When Your Opponent Is Protecting Something Valuable
First published Thursday, February 4, 2016. Revised Saturday, June 20, 2026
O mighty King, lover of justice, you have established equity; you have executed justice and righteousness in Jacob.
— Psalm 99
I was struck recently by the fact that this single verse contains three words that have become deeply charged in modern political life: equity, justice, and righteousness.
Mention any one of them today and people immediately begin making assumptions about where you stand politically.
The word equity tends to be associated with the political left. Righteousness often sounds like the language of the political right. And justice is claimed by nearly everyone, though people frequently mean very different things when they use it.

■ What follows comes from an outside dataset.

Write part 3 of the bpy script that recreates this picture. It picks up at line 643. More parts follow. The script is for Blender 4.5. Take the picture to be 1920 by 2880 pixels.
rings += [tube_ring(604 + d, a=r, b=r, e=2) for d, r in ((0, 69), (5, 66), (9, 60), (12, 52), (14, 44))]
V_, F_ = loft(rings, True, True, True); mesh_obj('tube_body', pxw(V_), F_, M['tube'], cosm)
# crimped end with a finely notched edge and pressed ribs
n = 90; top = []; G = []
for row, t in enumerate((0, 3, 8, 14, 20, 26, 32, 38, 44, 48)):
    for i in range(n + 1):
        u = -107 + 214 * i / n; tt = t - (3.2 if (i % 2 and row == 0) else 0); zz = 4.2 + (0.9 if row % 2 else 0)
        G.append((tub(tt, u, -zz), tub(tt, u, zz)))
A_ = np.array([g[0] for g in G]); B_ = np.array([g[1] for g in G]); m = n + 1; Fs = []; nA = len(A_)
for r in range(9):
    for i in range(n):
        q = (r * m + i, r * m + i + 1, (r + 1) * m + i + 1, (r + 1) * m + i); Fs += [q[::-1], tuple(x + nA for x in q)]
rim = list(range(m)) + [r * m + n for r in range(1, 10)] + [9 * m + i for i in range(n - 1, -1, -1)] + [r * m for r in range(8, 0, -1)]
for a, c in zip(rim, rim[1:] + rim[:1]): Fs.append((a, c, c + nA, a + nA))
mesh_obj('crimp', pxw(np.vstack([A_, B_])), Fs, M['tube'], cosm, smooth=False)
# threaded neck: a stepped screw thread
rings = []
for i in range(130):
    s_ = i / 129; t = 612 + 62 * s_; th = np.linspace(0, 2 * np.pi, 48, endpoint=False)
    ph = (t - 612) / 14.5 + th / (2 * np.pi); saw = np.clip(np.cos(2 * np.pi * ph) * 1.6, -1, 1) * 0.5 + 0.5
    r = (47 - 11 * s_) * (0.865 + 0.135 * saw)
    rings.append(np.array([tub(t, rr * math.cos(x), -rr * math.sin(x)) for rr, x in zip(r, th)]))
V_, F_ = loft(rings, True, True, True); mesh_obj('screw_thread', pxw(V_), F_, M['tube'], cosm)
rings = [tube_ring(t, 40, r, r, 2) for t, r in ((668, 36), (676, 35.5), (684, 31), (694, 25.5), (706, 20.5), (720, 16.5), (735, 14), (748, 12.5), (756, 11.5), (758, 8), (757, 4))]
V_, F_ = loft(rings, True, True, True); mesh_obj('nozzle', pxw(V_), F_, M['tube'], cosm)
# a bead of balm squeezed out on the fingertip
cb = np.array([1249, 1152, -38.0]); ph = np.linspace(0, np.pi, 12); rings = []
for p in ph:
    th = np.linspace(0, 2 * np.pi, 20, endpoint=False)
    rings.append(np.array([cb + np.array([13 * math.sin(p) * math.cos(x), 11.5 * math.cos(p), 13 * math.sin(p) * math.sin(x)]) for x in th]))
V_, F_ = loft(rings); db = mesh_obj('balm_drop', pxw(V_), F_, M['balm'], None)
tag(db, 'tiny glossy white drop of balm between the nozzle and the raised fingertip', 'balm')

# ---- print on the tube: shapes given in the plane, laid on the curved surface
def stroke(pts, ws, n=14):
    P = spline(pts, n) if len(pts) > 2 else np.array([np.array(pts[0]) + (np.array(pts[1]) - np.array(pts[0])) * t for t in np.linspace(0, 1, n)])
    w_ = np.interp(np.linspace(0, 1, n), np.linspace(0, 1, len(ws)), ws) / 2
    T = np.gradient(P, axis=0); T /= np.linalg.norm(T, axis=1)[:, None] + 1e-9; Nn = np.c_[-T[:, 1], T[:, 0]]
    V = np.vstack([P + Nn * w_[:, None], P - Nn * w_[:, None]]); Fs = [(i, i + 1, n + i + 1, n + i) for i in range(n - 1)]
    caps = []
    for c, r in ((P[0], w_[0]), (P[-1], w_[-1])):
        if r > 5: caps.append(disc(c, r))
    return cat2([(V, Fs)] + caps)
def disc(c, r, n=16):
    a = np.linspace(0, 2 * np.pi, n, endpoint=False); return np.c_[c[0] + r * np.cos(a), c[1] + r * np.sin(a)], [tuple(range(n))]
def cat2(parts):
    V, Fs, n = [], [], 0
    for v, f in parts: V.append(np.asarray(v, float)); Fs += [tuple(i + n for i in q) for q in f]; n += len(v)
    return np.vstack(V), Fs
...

What fascinates me is that Scripture seems entirely unconcerned with our categories.
The Psalm simply presents all three as virtues of God.
Not one.
All three.
Perhaps that should make us pause.
One of the habits that seems to dominate modern public life is the tendency to identify the value we care about most and then treat every competing value as a threat. We become defenders of justice while growing suspicious of righteousness. Or defenders of righteousness while dismissing concerns about equity. We convince ourselves that the value we champion is the only one that truly matters.
But reality is usually more complicated than that.
Often our opponents are not entirely wrong. Often they are protecting something important that we have overlooked.
The person talking about equity may be responding to real human suffering. The person talking about righteousness may be trying to preserve moral truths that should not be abandoned. The person talking about justice may be seeking accountability where accountability is genuinely needed.
The challenge is that none of these values function well in isolation.
Justice without mercy can become harsh.
Righteousness without humility can become self-righteousness.
Equity without wisdom can lose sight of human complexity.
The Psalm presents a more demanding vision. God is not forced to choose between these things. His character is large enough to hold them together.
That may be one of the reasons political solutions so often disappoint us. Human beings tend to grab hold of one truth and use it as a weapon against every other truth.
God does not.
For believers, then, the goal is not simply to win arguments or defend a tribe. The goal is to become people who love all three virtues: justice, equity, and righteousness. We should pursue them in our churches, in our communities, in our relationships, and yes, even in our public life.
Because if they all belong to God, then perhaps none of them belongs exclusively to a political party.
And perhaps wisdom begins when we stop asking which one matters most and start asking how God intended them to work together.